▶ _Source excerpt_:
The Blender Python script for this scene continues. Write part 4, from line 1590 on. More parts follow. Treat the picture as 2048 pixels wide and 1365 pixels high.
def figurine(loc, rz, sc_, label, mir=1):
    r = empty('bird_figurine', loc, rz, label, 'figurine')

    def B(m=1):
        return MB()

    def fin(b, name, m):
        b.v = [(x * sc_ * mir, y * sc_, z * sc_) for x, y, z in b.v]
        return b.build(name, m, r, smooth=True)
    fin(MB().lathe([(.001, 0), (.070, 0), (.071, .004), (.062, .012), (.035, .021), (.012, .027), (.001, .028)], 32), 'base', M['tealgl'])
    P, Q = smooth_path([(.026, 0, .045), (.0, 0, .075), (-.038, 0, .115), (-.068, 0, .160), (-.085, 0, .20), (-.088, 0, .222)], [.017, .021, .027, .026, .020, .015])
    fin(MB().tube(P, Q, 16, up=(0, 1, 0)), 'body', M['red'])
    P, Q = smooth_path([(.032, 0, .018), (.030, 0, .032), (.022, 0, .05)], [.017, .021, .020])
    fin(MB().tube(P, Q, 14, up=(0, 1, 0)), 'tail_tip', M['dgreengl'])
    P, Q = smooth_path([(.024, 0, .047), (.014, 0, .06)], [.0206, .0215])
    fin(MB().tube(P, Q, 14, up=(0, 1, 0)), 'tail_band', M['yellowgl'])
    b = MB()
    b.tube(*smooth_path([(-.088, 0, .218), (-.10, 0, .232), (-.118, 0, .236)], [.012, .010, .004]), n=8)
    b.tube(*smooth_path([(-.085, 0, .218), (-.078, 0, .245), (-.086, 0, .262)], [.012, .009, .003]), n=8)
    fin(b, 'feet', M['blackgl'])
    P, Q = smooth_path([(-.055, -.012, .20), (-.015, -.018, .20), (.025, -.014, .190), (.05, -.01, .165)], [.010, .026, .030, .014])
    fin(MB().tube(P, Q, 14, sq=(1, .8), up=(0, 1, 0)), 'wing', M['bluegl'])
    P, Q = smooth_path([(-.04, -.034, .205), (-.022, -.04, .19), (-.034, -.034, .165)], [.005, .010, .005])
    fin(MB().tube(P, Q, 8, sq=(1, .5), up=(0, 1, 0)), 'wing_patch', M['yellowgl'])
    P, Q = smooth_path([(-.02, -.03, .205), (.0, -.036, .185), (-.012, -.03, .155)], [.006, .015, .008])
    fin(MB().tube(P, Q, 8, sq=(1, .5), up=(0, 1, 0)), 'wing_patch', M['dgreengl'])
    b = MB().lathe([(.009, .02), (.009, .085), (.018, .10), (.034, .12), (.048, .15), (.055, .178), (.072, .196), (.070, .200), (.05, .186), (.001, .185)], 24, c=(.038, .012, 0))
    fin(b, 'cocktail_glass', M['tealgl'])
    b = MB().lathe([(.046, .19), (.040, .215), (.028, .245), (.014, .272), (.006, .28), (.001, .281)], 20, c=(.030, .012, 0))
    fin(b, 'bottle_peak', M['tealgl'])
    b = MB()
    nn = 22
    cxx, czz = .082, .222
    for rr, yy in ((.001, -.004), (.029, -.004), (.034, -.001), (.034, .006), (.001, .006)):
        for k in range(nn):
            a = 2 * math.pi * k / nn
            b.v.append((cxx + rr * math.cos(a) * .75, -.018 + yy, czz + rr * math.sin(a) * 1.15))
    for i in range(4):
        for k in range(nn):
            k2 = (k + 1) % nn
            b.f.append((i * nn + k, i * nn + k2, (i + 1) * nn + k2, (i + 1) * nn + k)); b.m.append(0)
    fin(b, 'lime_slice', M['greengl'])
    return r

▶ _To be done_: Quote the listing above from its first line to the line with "return MB()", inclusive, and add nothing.

▶ _Output below_:
The Blender Python script for this scene continues. Write part 4, from line 1590 on. More parts follow. Treat the picture as 2048 pixels wide and 1365 pixels high.
def figurine(loc, rz, sc_, label, mir=1):
    r = empty('bird_figurine', loc, rz, label, 'figurine')

    def B(m=1):
        return MB()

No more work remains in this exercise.